O diretor da Apamagis também falou sobre uma certa ansiedade da imprensa em encontrar respostas, em dar solução aos mais variados casos. E lembrou que o jornalismo e a Justiça possuem tempos diferentes de apuração dos fatos. “No jornalismo, há uma certa ansiedade pelos resultados, se é culpado, quando vai ser preso, quando vai perder os direitos, enfim, querem saber tudo em uma semana. Enquanto no Judiciário o tempo é outro. É o tempo do rito processual. Existem o contraditório, as provas, a depuração, as análises, as alegações finais. Essa fricção que existe entre o jornalismo e o Judiciário, entre o factual e o tempo processual é o que tem causado esse ruído de comunicação.”

Liberdade deslegitimada

Márcio Chaer disse que há hoje no Brasil uma campanha contra a liberdade de expressão por parte de pessoas que dizem defendê-la. Para ele, na medida em que esses formadores de opinião passam a abusar dessa liberdade ao instrumentalizarem ataques ao STF, STJ e à Justiça em geral, a liberdade de imprensa é deslegitimada. “Na mídia há um público muito grande para o entretenimento, para empreendimentos, mas um público pequeno para a informação política, informação econômica, informação cientifica. Então, para aproveitar o espaço da emoção sobre a razão que caracteriza muito a mídia, passou-se a embrulhar a notícia política e jurídica em sentimentos morais, maniqueístas. O uso do conteúdo técnico da maneira novelizada criou o fetiche da corrupção. A fantasia de que todo homem público é corrupto.
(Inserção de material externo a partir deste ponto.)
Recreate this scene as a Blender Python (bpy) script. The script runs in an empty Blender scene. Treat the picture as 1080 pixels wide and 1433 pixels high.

Isso no fim vira uma campanha contra a liberdade de expressão.”

Parafraseando Pablo Neruda, para quem “todo mundo é livre para fazer suas escolhas, mas vira prisioneiro das consequências”, Márcio Chaer apontou que a imprensa tradicional está encolhendo, infelizmente, e isso pode estar relacionado com as suas escolhas ou com o controle de qualidade que está adotando ultimamente.